Searching the Past for Weapons Against One’s Self
This one is for all those who have found themselves laying in bed late at night, replaying failures and mishaps from their past on the flickering camera of their memory.
A friend of mine recently asked:
Is there a word for that feeling you get when you want to bash yourself in the face for something you did 25 years ago? … Well, it happens to me so often, it feels like there should be a word.
No, I said, I don’t know of one anyway. Arrogantly, I decided, I would coin my own phrase.
I’ve experienced this many times. I imagine you have a few yourself. The moment I insulted my grandfather, telling him I didn’t need his help with the card game I was playing, and the immediate hurt on his face. I’ve relived that one a hundred times. Decisions in young love that went horribly awry. Acts of selfishness that make me cringe so hard I want to turn myself inside out. Some mistakes, it seems, are worth repeating over and over again. It’s painful, but I wonder if it doesn’t happen for a reason.
These memories feel like ghosts to me. They have no form or substance, but they return to remind us of the mistakes they represent, mistakes worth not repeating. At least, it seems they return of a will of their own, but I think that is wrong, holistically speaking. Perhaps it is us that cannot let go of them, and we summon them to inflict harm upon ourselves again and again as a way of helping us be the people we want to be, and not the people we were.
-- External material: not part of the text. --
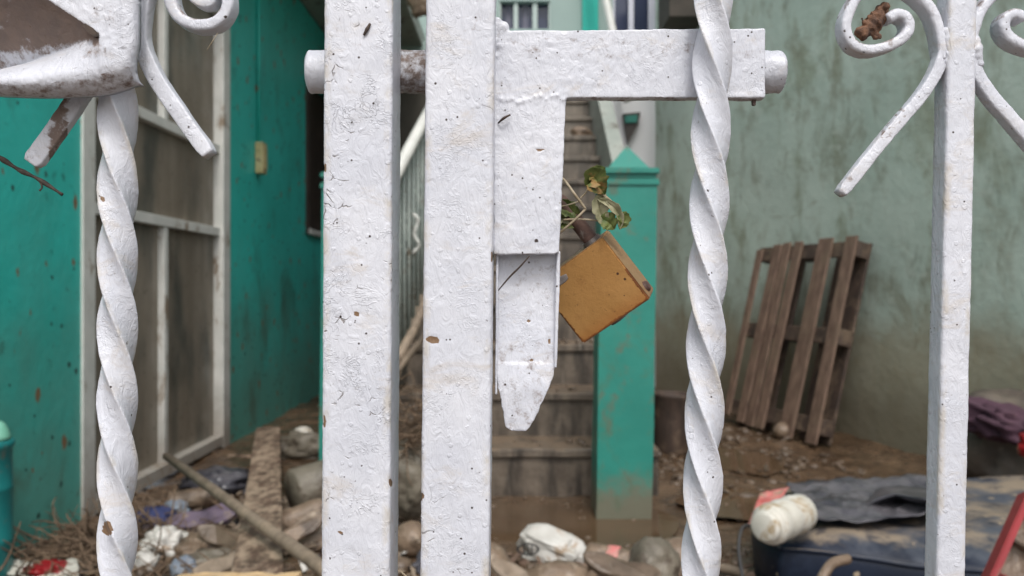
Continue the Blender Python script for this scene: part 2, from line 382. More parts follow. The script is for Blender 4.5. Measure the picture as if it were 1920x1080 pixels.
M_matt = surf('navy_mattress_cover', (0.003, 0.007, 0.018), (0.007, 0.013, 0.030), 4, 0.5, 0.35, 40, 0.003,
    [('up', (0.085, 0.095, 0.115), 0.7, 1.15, 5, '0.85'), ('up', (0.27, 0.215, 0.155), 0.86, 1.16, 5.5, '0.92'), ('noise', (0.012, 0.02, 0.04), 13, 0.56, 0.66, (5, 5, 5), '0.7'), ('spots', (0.33, 0.26, 0.18), 26, 0.25, 0.35)], spec=0.3)
M_blackpl = surf('black_plastic_sheet', (0.012, 0.013, 0.018), (0.065, 0.063, 0.075), 4, 0.3, 0.3, 30, 0.004, [('up', (0.15, 0.14, 0.15), 0.75, 1.15, 8, '0.7')])
M_red = surf('red_plastic', (0.2, 0.007, 0.01), (0.29, 0.011, 0.015), 5, 0.35, 0.1, 40, 0.002, [('noise', MUD, 14, 0.55, 0.65)])
M_redfaded = surf('faded_red_wrapper', (0.5, 0.10, 0.09), (0.6, 0.22, 0.2), 12, 0.5, 0.2, 60, 0.002, [('noise', MUDL, 22, 0.5, 0.62)])
M_black = surf('black_print', (0.02, 0.02, 0.022), (0.04, 0.04, 0.04), 9, 0.5, 0.0)
M_beige = surf('cream_box_plastic', (0.44, 0.37, 0.17), (0.54, 0.47, 0.25), 18, 0.5, 0.2, 60, 0.002, [('noise', MUD, 20, 0.54, 0.66)])
M_lightgreen = surf('mint_plastic', (0.17, 0.48, 0.34), (0.24, 0.56, 0.42), 9, 0.4, 0.1)
M_orange = surf('orange_cap', (0.65, 0.16, 0.03), (0.7, 0.2, 0.05), 9, 0.4, 0.1)
M_leaf = surf('wilted_leaf', (0.05, 0.085, 0.018), (0.14, 0.165, 0.045), 120, 0.5, 0.4, 300, 0.0006, [('noise', (0.25, 0.15, 0.05), 90, 0.55, 0.65)])
M_leafpale = surf('pale_dry_leaf', (0.2, 0.2, 0.11), (0.33, 0.31, 0.2), 120, 0.6, 0.4, 300, 0.0006)
M_stem = surf('dry_stem', (0.28, 0.22, 0.14), (0.45, 0.38, 0.27), 150, 0.6, 0.2)
M_bark = surf('dry_bark', (0.055, 0.028, 0.018), (0.24, 0.12, 0.065), 130, 0.8, 0.9, 260, 0.002)
M_twig = surf('dark_twig', (0.035, 0.027, 0.022), (0.085, 0.06, 0.045), 200, 0.8, 0.5, 400, 0.0006)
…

Eventually what came to me was: digging up the restless dead.
A little of this isn’t so bad. These memories and how they make us feel are a lesson to our present selves from the past to be better than we once were. If we forget our mistakes entirely, if we never seek out the wisdom of our dead, then we do not learn from them.
But their usefulness must come to an end eventually. One day we put down the shovel and move on for each regret-filled memory. At least I hope so.
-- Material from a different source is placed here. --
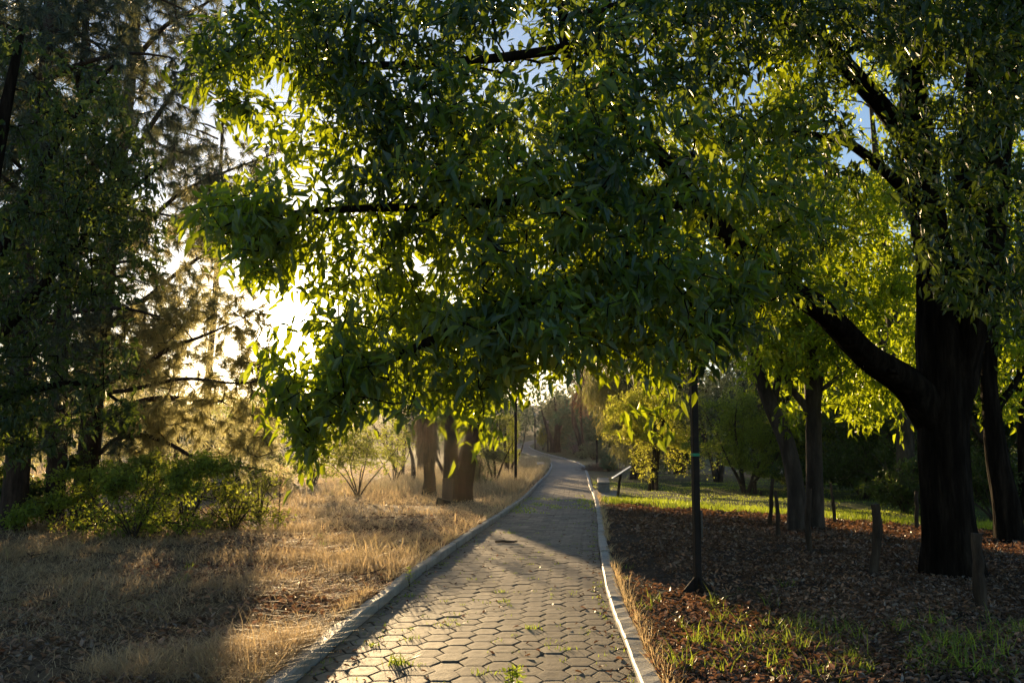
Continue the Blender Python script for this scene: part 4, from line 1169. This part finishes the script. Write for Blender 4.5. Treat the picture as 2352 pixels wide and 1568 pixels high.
# ================================================================== GRASS AND FALLEN LEAVES
def blades(pos, h, w, rng, lean=.45, wind=(0, 0)):
    n = len(pos)
    a = rng.uniform(0, 2 * PI, n); dv = np.stack([np.cos(a), np.sin(a), np.zeros(n)], 1)
    sd = np.stack([-np.sin(a + rng.normal(0, .6, n)), np.cos(a), np.zeros(n)], 1); sd = unit(sd)
    ln = (h * lean * rng.uniform(.2, 1.6, n))[:, None]
    H = h[:, None] * np.array([0, 0, 1.0]); W = (w * .5)[:, None]
    m = pos + H * .55 + dv * ln * .35
    t = pos + H * rng.uniform(.8, 1.0, n)[:, None] + dv * ln * 1.1 + np.array([wind[0], wind[1], 0]) * h[:, None]
    v = np.stack([pos - sd * W, pos + sd * W, m + sd * W * .8, m - sd * W * .8, t], 1).reshape(-1, 3)
    b = (np.arange(n) * 5)[:, None]
    return v, b + np.array([0, 1, 2, 3]), b + np.array([3, 2, 4])


def scatter(n, d0, d1, side_, rng, x_extra=1.5, power=1.0):
    """points on one side of the path, denser near the viewer"""
    u = rng.rand(n)
    y = d0 * (d1 / d0) ** (u ** power)
    lim = .56 * y + x_extra
    if side_ < 0:
        x1 = cx(y) - 1.30; x0 = -lim
    else:
        x0 = cx(y) + 1.34; x1 = lim
    x = x0 + (x1 - x0) * rng.rand(n)
    k = x1 > x0
    return x[k], y[k]


# dry straw grass on the left
rng = RS(401)
x, y = scatter(190000, 5.2, 75, -1, rng)
dens = fbm(x * .55, y * .55, 0, 21, 3)
lit_ = litter_amount(x, y)
keep = rng.rand(len(x)) < np.clip((dens - .36) * 4.5, .05, 1) * (1 - .75 * lit_) * np.clip(fbm(x * 2.6, y * 2.6, 0, 33, 2) * 3 - .9, .15, 1)
x, y, dens = x[keep], y[keep], dens[keep]
hh = (.05 + .36 * np.clip(dens - .25, 0, 1) ** 1.3) * np.where(rng.rand(len(x)) < .06, 1.7, 1) * np.clip(rng.lognormal(0, .4, len(x)), .3, 2.2) * np.clip(.75 + y / 60, .75, 1.3)
hh *= np.where(litter_amount(x, y) > .4, .6, 1)
ww = .0055 * np.clip(y / 8, .8, 4.5) * rng.uniform(.7, 1.3, len(x))
v, q, t3 = blades(np.stack([x, y, hground(x, y) - .01], 1), hh, ww, rng, 1.5)
vr = np.clip(.75 * fbm(x * .9, y * .9, 0, 55, 2) + .5 * rng.rand(len(x)) - .12, 0, .92)
green = (fbm(x * .5, y * .5, 0, 91, 2) > .64) & (rng.rand(len(x)) < .55) | (rng.rand(len(x)) < .02)
vr = np.where(green, 1.0, vr)
# flattened old stalks lying in the grass
x2, y2 = scatter(90000, 5.2, 45, -1, rng)
k2 = rng.rand(len(x2)) < np.clip((fbm(x2 * .8, y2 * .8, 0, 63, 2) - .3) * 3, .1, 1)
x2, y2 = x2[k2], y2[k2]
v2, q2, t2_ = blades(np.stack([x2, y2, hground(x2, y2) + rng.rand(len(x2)) * .06], 1), rng.uniform(.02, .09, len(x2)), .005 * np.clip(y2 / 7, .8, 4), rng, 3.2)
v = np.concatenate([v, v2]); q = np.concatenate([q, q2 + len(v) - len(v2)]); t3 = np.concatenate([t3, t2_ + len(v) - len(v2)])
vr = np.concatenate([vr, rng.uniform(.1, .92, len(x2))])
tag(mesh_np('dry_grass', v, [q, t3], M['straw'], var=np.repeat(vr, 5)), 'golden dry grass covering the left verge', 'grass', kind='stuff')

# wisps leaning over both kerbs
rng = RS(411)
y = 5.0 * 8 ** rng.rand(5200); sg = np.where(rng.rand(len(y)) < .68, -1, 1)
k = fbm(y * .9, sg * 3.0, 0, 71, 3) > .45
y, sg = y[k], sg[k]
x = cx(y) + sg * (1.37 + np.abs(rng.normal(0, .05, len(y))) - .03)
v, q, t3 = blades(np.stack([x, y, hground(x, y)], 1), rng.uniform(.06, .2, len(x)), .005 * np.clip(y / 7, .8, 4), rng, 1.1)
tag(mesh_np('kerb_grass', v, [q, t3], M['straw'], var=np.repeat(np.where(rng.rand(len(x)) < .2, 1., rng.rand(len(x)) * .9), 5)), 'dry wisps of grass leaning over the kerbs', 'grass', kind='stuff')

# pale tall grass on the far left verge
rng = RS(402)
y = rng.uniform(36, 95, 26000); x = cx(y) - 1.45 - rng.rand(len(y)) ** 1.5 * 7
hh = rng.uniform(.2, .75, len(x)) * (.6 + .8 * fbm(x * .5, y * .4, 0, 23, 2))
v, q, t3 = blades(np.stack([x, y, hground(x, y) - .02], 1), hh, .018 * rng.uniform(.7, 1.4, len(x)), rng, .5)
tag(mesh_np('pale_grass', v, [q, t3], M['pale'], var=np.repeat(rng.rand(len(x)), 5)), 'pale feathery tall grass along the far left kerb', 'grass', kind='stuff')

# lawn on the right
rng = RS(403)
x, y = scatter(150000, 15, 62, 1, rng)
la = lawn_amount(x, y)
band = np.exp(-((y - (32.5 - (x - 2.7) * 1.7)) / 3.2) ** 2)
patch = fbm(x * .4, y * .4, 0, 25, 3)
keep = rng.rand(len(x)) < la * np.clip(band + (patch - .42) * 3, .1, 1)
x, y, band = x[keep], y[keep], band[keep]
hh = (.05 + .14 * band) * rng.uniform(.6, 1.5, len(x))
ww = .004 * np.clip(y / 8, 1, 6) * rng.uniform(.7, 1.3, len(x))
v, q, t3 = blades(np.stack([x, y, hground(x, y) - .01], 1), hh, ww, rng, .5)
vr = np.clip(rng.rand(len(x)) * .8 + (1 - band) * .3 * rng.rand(len(x)), 0, 1)
tag(mesh_np('lawn_grass', v, [q, t3], M['lawn'], var=np.repeat(vr, 5)), 'bright green grass strip beyond the leaf litter on the right', 'grass', kind='stuff')

# green tufts in the right foreground
rng = RS(404)
cl = []
for k in range(130):
    px = rng.uniform(1560, 2000) if k < 85 else rng.uniform(2050, 2352)
    py = rng.uniform(1425, 1580) if k < 85 else rng.uniform(1440, 1580)
    if k < 85 and rng.rand() < .25: px, py = rng.uniform(1490, 1900), rng.uniform(1330, 1560)
    cl.append((px, py, rng.uniform(.5, 1.5), rng.randint(3, 20)))
for q_ in [(1440, 1305, .5, 10), (1430, 1330, .5, 8), (1465, 1400, .6, 10), (430, 1310, 1.0, 10), (420, 1340, 1.2, 12), (735, 1240, .9, 30), (745, 1255, .8, 30), (230, 1240, 1.2, 14), (180, 1250, 1.2, 14)]:
    cl.append(q_)
pos = []; hh = []
for px, py, s, n in cl:
    g = ground(px, py)
    p_ = g + np.stack([rng.normal(0, .045, n), rng.normal(0, .045, n), np.zeros(n)], 1)
    pos.append(p_); hh.append(rng.uniform(.07, .2, n) * s)
pos = np.concatenate(pos); hh = np.concatenate(hh)
v, q, t3 = blades(pos, hh, .008 * rng.uniform(.6, 1.4, len(pos)), rng, 1.15)
tag(mesh_np('green_grass', v, [q, t3], M['tuft'], var=np.repeat(rng.rand(len(pos)), 5)), 'scattered green grass blades sprouting through the fallen leaves', 'grass', kind='stuff')


def fallen(name, x, y, label, seed, s0, s1, lift=.045):
    rng = RS(seed)
    n = len(x)
    pos = np.stack([x, y, hground(x, y) + rng.rand(n) * lift + .004], 1)
    a = rng.uniform(0, 2 * PI, n)
    ax = unit(np.stack([np.cos(a), np.sin(a), rng.normal(.12, .42, n)], 1))
    nr = unit(rng.normal(0, .7, (n, 3)) + np.array([0, 0, 1]))
    L = rng.uniform(s0, s1, n) * np.clip(y / 14, 1, 1.7)
    v, q = leaf_arrays(pos, ax, nr, L, L * rng.uniform(.32, .55, n), .35, rng.uniform(-.3, .5, n)[:, None])
    vr = np.clip(rng.rand(n) ** 1.25 + .3 * np.clip((15 - y) / 4, 0, 1) * (np.abs(x - cx(y)) < 5) * rng.rand(n), 0, 1)  # leaves near the path brighter, the sunlit strip put into their colour
    tag(mesh_np(name, v, [q], M['fallen'], var=np.repeat(vr, 6)), label, 'leaves', kind='stuff')


rng = RS(405)
x, y = scatter(190000, 5.0, 36, 1, rng)
k = rng.rand(len(x)) < litter_amount(x, y) * np.clip((fbm(x * .9, y * .9, 0, 29, 2) - .22) * 3, .25, 1)
k &= ~(((x - cx(y)) < 2.0) & (y > 10.5) & (rng.rand(len(x)) < .75))
fallen('fallen_leaves', x[k], y[k], 'carpet of brown fallen leaves under the trees on the right', 406, .028, .078)
rng = RS(407)
x, y = scatter(70000, 5.0, 34, -1, rng)
k = rng.rand(len(x)) < np.clip(litter_amount(x, y), .05, 1)
fallen('fallen_leaves', x[k], y[k], 'brown and reddish fallen leaves beside the left kerb', 408, .04, .085)

rng = RS(409)
n = 420
y = 5.2 * 6.5 ** rng.rand(n); o_ = rng.uniform(-1.17, 1.17, n); o_ = np.where(rng.rand(n) < .6, np.sign(o_) * (1.19 - np.abs(rng.normal(0, .12, n))), o_)
pos = np.stack([cx(y) + o_, y, hbase(y) + .012 + rng.rand(n) * .01], 1)
a = rng.uniform(0, 2 * PI, n); ax = unit(np.stack([np.cos(a), np.sin(a), rng.normal(0, .15, n)], 1)); nr = unit(rng.normal(0, .25, (n, 3)) + [0, 0, 1])
L = rng.uniform(.03, .075, n); v, q = leaf_arrays(pos, ax, nr, L, L * .42, .3, .3)
tag(mesh_np('fallen_leaves', v, [q], M['fallen'], var=np.repeat(rng.rand(n), 6)), 'few dry leaves blown onto the pavers and along the kerbs', 'leaves', kind='stuff')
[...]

I worry that those of us who don’t learn with time to let go, those who find themselves becoming hostage to their regrets, will become weighed down, one phantom at a time, until they sink into the netherworld. What remains is a kind of living ghost, a body possessed by the collection of woeful spirits of their own making. A life with too much emphasis on our regrets is an overburdened one. Just as we dig up the restless dead, we must bury them again, reseal them in their clattering tombs, and return only on those gloom-filled nights when we truly need their counsel.